__AIM OF THE TASK__
Starting with the first line of the data that follows, transcribe every line verbatim until the line containing "bg.inputs[0].default_value = (1.0, 0.95, 0.88, 1);" has been transcribed.

__SUPPLIED DATA__
──────

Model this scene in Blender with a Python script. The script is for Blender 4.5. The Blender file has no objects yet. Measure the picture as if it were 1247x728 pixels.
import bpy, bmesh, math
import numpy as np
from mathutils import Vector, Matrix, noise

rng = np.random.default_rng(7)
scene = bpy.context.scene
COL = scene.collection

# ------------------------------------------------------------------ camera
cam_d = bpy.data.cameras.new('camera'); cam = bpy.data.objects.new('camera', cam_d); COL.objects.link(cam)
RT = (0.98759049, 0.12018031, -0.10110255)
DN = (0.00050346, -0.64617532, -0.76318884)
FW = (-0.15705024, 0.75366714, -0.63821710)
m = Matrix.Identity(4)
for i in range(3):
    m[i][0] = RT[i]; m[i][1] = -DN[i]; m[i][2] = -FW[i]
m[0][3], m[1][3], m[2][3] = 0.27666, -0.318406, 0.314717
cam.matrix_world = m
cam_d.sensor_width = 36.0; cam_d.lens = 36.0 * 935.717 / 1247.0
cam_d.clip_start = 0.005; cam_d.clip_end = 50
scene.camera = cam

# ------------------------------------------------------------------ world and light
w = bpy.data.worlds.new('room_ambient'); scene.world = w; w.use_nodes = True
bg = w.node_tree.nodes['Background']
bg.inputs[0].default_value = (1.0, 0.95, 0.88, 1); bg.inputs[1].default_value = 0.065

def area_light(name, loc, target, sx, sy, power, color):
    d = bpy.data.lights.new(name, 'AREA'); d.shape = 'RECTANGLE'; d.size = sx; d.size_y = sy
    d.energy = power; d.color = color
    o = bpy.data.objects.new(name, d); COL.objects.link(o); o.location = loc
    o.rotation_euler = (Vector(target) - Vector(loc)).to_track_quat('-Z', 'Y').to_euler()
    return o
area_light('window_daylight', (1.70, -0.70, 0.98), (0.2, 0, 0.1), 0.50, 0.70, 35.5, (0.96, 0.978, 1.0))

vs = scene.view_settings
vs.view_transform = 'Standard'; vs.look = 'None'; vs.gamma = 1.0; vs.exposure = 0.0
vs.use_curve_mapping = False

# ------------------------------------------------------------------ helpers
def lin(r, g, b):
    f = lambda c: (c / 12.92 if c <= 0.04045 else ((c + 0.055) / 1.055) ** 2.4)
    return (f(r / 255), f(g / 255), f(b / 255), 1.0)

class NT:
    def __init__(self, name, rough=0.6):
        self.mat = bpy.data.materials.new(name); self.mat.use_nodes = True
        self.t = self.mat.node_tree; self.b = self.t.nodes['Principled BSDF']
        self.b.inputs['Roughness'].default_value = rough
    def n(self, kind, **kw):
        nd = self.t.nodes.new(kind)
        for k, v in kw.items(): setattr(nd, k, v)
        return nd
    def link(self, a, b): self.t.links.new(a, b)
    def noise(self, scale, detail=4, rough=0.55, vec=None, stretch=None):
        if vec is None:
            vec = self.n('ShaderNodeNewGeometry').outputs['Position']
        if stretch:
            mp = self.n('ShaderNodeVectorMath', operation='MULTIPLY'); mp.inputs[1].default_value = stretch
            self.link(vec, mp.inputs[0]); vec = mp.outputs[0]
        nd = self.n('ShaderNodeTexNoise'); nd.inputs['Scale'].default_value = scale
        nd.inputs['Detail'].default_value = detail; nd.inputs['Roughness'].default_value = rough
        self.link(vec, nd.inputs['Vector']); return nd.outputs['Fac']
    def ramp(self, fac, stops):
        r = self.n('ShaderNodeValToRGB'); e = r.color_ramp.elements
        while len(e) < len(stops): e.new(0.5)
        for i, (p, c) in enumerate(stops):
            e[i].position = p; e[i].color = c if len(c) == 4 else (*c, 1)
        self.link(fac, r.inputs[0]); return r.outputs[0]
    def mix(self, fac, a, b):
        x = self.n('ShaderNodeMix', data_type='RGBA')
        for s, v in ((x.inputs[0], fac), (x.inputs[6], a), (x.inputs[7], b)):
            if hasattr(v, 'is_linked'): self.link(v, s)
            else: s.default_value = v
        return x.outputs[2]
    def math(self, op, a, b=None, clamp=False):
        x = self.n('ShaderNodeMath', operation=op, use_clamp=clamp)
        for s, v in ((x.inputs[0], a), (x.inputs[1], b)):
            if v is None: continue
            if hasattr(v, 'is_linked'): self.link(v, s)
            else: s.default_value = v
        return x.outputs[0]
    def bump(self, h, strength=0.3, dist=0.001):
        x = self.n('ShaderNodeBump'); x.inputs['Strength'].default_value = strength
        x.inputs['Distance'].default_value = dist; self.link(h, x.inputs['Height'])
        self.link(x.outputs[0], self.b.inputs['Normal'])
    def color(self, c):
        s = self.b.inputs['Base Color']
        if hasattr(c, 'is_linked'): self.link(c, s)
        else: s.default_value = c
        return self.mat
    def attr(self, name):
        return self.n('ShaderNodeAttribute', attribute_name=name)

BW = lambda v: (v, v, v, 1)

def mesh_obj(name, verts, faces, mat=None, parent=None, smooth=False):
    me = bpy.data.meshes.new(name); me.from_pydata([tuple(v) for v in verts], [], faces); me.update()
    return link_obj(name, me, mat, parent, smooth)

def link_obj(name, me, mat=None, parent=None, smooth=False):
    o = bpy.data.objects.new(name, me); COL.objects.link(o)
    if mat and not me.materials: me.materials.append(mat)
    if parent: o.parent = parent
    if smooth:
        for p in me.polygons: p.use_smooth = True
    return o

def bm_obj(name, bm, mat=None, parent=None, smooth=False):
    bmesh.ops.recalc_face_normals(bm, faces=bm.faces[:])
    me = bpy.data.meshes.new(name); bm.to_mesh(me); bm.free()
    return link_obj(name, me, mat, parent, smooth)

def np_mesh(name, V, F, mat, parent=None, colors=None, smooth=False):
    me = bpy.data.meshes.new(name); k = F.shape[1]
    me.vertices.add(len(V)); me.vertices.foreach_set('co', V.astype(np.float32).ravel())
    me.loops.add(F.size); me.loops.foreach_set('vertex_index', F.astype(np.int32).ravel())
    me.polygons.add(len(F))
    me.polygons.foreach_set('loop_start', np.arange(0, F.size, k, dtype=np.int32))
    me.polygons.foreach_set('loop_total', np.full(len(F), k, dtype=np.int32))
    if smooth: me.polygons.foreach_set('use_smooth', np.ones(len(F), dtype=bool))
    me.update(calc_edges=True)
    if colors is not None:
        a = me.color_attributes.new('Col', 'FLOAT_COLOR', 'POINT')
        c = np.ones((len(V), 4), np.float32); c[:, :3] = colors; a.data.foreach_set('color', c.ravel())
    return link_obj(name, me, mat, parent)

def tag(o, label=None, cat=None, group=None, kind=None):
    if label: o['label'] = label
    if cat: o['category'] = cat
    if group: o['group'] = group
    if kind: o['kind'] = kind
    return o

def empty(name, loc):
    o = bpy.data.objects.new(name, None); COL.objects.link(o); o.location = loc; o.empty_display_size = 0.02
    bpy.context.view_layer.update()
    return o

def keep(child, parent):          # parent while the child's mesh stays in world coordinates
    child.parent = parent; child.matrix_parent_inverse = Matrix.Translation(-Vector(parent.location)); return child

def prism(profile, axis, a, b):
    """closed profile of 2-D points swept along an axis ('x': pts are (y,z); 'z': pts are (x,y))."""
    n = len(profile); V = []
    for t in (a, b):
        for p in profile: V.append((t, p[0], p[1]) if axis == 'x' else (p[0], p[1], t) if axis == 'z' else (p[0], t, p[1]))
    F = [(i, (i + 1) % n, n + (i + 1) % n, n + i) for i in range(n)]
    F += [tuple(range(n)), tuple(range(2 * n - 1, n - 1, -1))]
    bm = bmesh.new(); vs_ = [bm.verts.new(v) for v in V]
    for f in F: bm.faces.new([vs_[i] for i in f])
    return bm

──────

__FINAL RESULT__
Model this scene in Blender with a Python script. The script is for Blender 4.5. The Blender file has no objects yet. Measure the picture as if it were 1247x728 pixels.
import bpy, bmesh, math
import numpy as np
from mathutils import Vector, Matrix, noise

rng = np.random.default_rng(7)
scene = bpy.context.scene
COL = scene.collection

# ------------------------------------------------------------------ camera
cam_d = bpy.data.cameras.new('camera'); cam = bpy.data.objects.new('camera', cam_d); COL.objects.link(cam)
RT = (0.98759049, 0.12018031, -0.10110255)
DN = (0.00050346, -0.64617532, -0.76318884)
FW = (-0.15705024, 0.75366714, -0.63821710)
m = Matrix.Identity(4)
for i in range(3):
    m[i][0] = RT[i]; m[i][1] = -DN[i]; m[i][2] = -FW[i]
m[0][3], m[1][3], m[2][3] = 0.27666, -0.318406, 0.314717
cam.matrix_world = m
cam_d.sensor_width = 36.0; cam_d.lens = 36.0 * 935.717 / 1247.0
cam_d.clip_start = 0.005; cam_d.clip_end = 50
scene.camera = cam

# ------------------------------------------------------------------ world and light
w = bpy.data.worlds.new('room_ambient'); scene.world = w; w.use_nodes = True
bg = w.node_tree.nodes['Background']
bg.inputs[0].default_value = (1.0, 0.95, 0.88, 1); bg.inputs[1].default_value = 0.065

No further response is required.